DIRECTIONS FOR THIS TASK - Copy every line, leaving nothing out and adding nothing.

DATA EXTRACT -
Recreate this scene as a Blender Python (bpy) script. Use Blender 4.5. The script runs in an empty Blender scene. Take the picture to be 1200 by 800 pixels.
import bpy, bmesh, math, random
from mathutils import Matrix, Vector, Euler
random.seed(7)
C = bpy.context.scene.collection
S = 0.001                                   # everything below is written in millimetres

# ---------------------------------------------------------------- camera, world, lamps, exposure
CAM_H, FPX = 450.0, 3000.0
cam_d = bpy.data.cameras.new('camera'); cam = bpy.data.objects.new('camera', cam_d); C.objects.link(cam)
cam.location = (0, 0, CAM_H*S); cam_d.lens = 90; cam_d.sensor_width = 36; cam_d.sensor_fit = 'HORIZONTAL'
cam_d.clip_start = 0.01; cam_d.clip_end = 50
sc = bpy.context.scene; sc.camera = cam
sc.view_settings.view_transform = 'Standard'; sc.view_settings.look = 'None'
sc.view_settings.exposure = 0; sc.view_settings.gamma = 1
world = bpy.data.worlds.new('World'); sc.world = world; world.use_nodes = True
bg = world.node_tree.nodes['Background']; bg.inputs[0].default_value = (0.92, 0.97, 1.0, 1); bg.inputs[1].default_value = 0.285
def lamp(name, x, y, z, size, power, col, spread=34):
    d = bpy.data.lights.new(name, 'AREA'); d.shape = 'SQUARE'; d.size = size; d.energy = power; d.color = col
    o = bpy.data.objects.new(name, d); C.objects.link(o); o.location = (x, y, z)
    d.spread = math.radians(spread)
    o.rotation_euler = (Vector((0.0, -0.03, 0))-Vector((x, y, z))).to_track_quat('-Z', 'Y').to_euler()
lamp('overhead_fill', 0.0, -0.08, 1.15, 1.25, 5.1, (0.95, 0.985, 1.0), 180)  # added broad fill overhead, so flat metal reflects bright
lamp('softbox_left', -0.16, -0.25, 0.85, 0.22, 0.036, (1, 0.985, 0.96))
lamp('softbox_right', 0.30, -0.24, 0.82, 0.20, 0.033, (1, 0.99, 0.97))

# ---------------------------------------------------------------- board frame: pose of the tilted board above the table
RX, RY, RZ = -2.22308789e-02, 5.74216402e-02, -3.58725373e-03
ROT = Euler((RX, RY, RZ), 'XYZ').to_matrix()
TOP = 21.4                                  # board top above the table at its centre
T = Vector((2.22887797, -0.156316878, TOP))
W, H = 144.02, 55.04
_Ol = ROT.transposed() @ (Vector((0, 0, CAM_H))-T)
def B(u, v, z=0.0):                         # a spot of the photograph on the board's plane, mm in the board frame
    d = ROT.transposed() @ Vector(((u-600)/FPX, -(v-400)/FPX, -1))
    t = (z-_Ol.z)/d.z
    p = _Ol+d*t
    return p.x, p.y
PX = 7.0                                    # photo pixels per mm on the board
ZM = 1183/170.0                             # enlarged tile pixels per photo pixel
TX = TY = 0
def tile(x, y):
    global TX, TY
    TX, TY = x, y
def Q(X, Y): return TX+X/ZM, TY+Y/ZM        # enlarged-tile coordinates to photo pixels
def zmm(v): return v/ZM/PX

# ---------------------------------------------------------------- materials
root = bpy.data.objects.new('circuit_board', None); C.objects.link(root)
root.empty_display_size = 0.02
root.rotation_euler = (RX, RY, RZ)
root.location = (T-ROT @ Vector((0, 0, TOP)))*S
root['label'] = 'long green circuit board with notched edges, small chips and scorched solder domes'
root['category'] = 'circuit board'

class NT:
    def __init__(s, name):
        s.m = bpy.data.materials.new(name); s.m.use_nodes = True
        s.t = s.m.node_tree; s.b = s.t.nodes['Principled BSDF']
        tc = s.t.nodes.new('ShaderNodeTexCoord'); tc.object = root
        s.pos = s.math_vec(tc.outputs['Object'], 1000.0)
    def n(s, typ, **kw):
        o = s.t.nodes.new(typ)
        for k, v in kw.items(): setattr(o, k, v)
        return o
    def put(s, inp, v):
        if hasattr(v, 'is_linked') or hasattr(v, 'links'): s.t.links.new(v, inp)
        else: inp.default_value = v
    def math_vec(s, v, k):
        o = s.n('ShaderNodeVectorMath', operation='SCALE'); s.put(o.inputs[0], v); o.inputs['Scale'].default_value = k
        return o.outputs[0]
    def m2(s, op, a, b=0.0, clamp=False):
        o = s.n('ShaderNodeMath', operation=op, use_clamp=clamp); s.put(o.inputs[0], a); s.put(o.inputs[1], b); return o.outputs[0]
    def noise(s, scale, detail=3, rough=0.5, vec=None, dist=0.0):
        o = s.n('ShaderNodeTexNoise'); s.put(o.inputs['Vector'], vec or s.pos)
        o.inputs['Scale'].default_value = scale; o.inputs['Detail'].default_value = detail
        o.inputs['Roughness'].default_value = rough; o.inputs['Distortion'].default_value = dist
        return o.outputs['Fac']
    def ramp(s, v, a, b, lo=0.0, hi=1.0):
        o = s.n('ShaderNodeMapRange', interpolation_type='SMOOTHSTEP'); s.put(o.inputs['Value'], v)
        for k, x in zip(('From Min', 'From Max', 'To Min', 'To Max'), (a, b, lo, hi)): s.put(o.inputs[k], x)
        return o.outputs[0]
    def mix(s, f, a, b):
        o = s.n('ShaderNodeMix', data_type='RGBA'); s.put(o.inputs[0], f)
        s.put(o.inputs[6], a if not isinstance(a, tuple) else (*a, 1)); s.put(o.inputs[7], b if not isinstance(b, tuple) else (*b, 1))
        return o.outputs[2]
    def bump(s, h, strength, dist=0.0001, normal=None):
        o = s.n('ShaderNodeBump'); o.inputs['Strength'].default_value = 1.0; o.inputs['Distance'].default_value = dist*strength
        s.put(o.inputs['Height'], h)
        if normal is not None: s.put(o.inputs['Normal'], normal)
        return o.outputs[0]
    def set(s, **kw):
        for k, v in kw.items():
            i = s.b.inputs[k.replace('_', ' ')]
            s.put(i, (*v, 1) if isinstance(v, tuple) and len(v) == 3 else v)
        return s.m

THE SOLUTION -
Recreate this scene as a Blender Python (bpy) script. Use Blender 4.5. The script runs in an empty Blender scene. Take the picture to be 1200 by 800 pixels.
import bpy, bmesh, math, random
from mathutils import Matrix, Vector, Euler
random.seed(7)
C = bpy.context.scene.collection
S = 0.001                                   # everything below is written in millimetres

# ---------------------------------------------------------------- camera, world, lamps, exposure
CAM_H, FPX = 450.0, 3000.0
cam_d = bpy.data.cameras.new('camera'); cam = bpy.data.objects.new('camera', cam_d); C.objects.link(cam)
cam.location = (0, 0, CAM_H*S); cam_d.lens = 90; cam_d.sensor_width = 36; cam_d.sensor_fit = 'HORIZONTAL'
cam_d.clip_start = 0.01; cam_d.clip_end = 50
sc = bpy.context.scene; sc.camera = cam
sc.view_settings.view_transform = 'Standard'; sc.view_settings.look = 'None'
sc.view_settings.exposure = 0; sc.view_settings.gamma = 1
world = bpy.data.worlds.new('World'); sc.world = world; world.use_nodes = True
bg = world.node_tree.nodes['Background']; bg.inputs[0].default_value = (0.92, 0.97, 1.0, 1); bg.inputs[1].default_value = 0.285
def lamp(name, x, y, z, size, power, col, spread=34):
    d = bpy.data.lights.new(name, 'AREA'); d.shape = 'SQUARE'; d.size = size; d.energy = power; d.color = col
    o = bpy.data.objects.new(name, d); C.objects.link(o); o.location = (x, y, z)
    d.spread = math.radians(spread)
    o.rotation_euler = (Vector((0.0, -0.03, 0))-Vector((x, y, z))).to_track_quat('-Z', 'Y').to_euler()
lamp('overhead_fill', 0.0, -0.08, 1.15, 1.25, 5.1, (0.95, 0.985, 1.0), 180)  # added broad fill overhead, so flat metal reflects bright
lamp('softbox_left', -0.16, -0.25, 0.85, 0.22, 0.036, (1, 0.985, 0.96))
lamp('softbox_right', 0.30, -0.24, 0.82, 0.20, 0.033, (1, 0.99, 0.97))

# ---------------------------------------------------------------- board frame: pose of the tilted board above the table
RX, RY, RZ = -2.22308789e-02, 5.74216402e-02, -3.58725373e-03
ROT = Euler((RX, RY, RZ), 'XYZ').to_matrix()
TOP = 21.4                                  # board top above the table at its centre
T = Vector((2.22887797, -0.156316878, TOP))
W, H = 144.02, 55.04
_Ol = ROT.transposed() @ (Vector((0, 0, CAM_H))-T)
def B(u, v, z=0.0):                         # a spot of the photograph on the board's plane, mm in the board frame
    d = ROT.transposed() @ Vector(((u-600)/FPX, -(v-400)/FPX, -1))
    t = (z-_Ol.z)/d.z
    p = _Ol+d*t
    return p.x, p.y
PX = 7.0                                    # photo pixels per mm on the board
ZM = 1183/170.0                             # enlarged tile pixels per photo pixel
TX = TY = 0
def tile(x, y):
    global TX, TY
    TX, TY = x, y
def Q(X, Y): return TX+X/ZM, TY+Y/ZM        # enlarged-tile coordinates to photo pixels
def zmm(v): return v/ZM/PX

# ---------------------------------------------------------------- materials
root = bpy.data.objects.new('circuit_board', None); C.objects.link(root)
root.empty_display_size = 0.02
root.rotation_euler = (RX, RY, RZ)
root.location = (T-ROT @ Vector((0, 0, TOP)))*S
root['label'] = 'long green circuit board with notched edges, small chips and scorched solder domes'
root['category'] = 'circuit board'

class NT:
    def __init__(s, name):
        s.m = bpy.data.materials.new(name); s.m.use_nodes = True
        s.t = s.m.node_tree; s.b = s.t.nodes['Principled BSDF']
        tc = s.t.nodes.new('ShaderNodeTexCoord'); tc.object = root
        s.pos = s.math_vec(tc.outputs['Object'], 1000.0)
    def n(s, typ, **kw):
        o = s.t.nodes.new(typ)
        for k, v in kw.items(): setattr(o, k, v)
        return o
    def put(s, inp, v):
        if hasattr(v, 'is_linked') or hasattr(v, 'links'): s.t.links.new(v, inp)
        else: inp.default_value = v
    def math_vec(s, v, k):
        o = s.n('ShaderNodeVectorMath', operation='SCALE'); s.put(o.inputs[0], v); o.inputs['Scale'].default_value = k
        return o.outputs[0]
    def m2(s, op, a, b=0.0, clamp=False):
        o = s.n('ShaderNodeMath', operation=op, use_clamp=clamp); s.put(o.inputs[0], a); s.put(o.inputs[1], b); return o.outputs[0]
    def noise(s, scale, detail=3, rough=0.5, vec=None, dist=0.0):
        o = s.n('ShaderNodeTexNoise'); s.put(o.inputs['Vector'], vec or s.pos)
        o.inputs['Scale'].default_value = scale; o.inputs['Detail'].default_value = detail
        o.inputs['Roughness'].default_value = rough; o.inputs['Distortion'].default_value = dist
        return o.outputs['Fac']
    def ramp(s, v, a, b, lo=0.0, hi=1.0):
        o = s.n('ShaderNodeMapRange', interpolation_type='SMOOTHSTEP'); s.put(o.inputs['Value'], v)
        for k, x in zip(('From Min', 'From Max', 'To Min', 'To Max'), (a, b, lo, hi)): s.put(o.inputs[k], x)
        return o.outputs[0]
    def mix(s, f, a, b):
        o = s.n('ShaderNodeMix', data_type='RGBA'); s.put(o.inputs[0], f)
        s.put(o.inputs[6], a if not isinstance(a, tuple) else (*a, 1)); s.put(o.inputs[7], b if not isinstance(b, tuple) else (*b, 1))
        return o.outputs[2]
    def bump(s, h, strength, dist=0.0001, normal=None):
        o = s.n('ShaderNodeBump'); o.inputs['Strength'].default_value = 1.0; o.inputs['Distance'].default_value = dist*strength
        s.put(o.inputs['Height'], h)
        if normal is not None: s.put(o.inputs['Normal'], normal)
        return o.outputs[0]
    def set(s, **kw):
        for k, v in kw.items():
            i = s.b.inputs[k.replace('_', ' ')]
            s.put(i, (*v, 1) if isinstance(v, tuple) and len(v) == 3 else v)
        return s.m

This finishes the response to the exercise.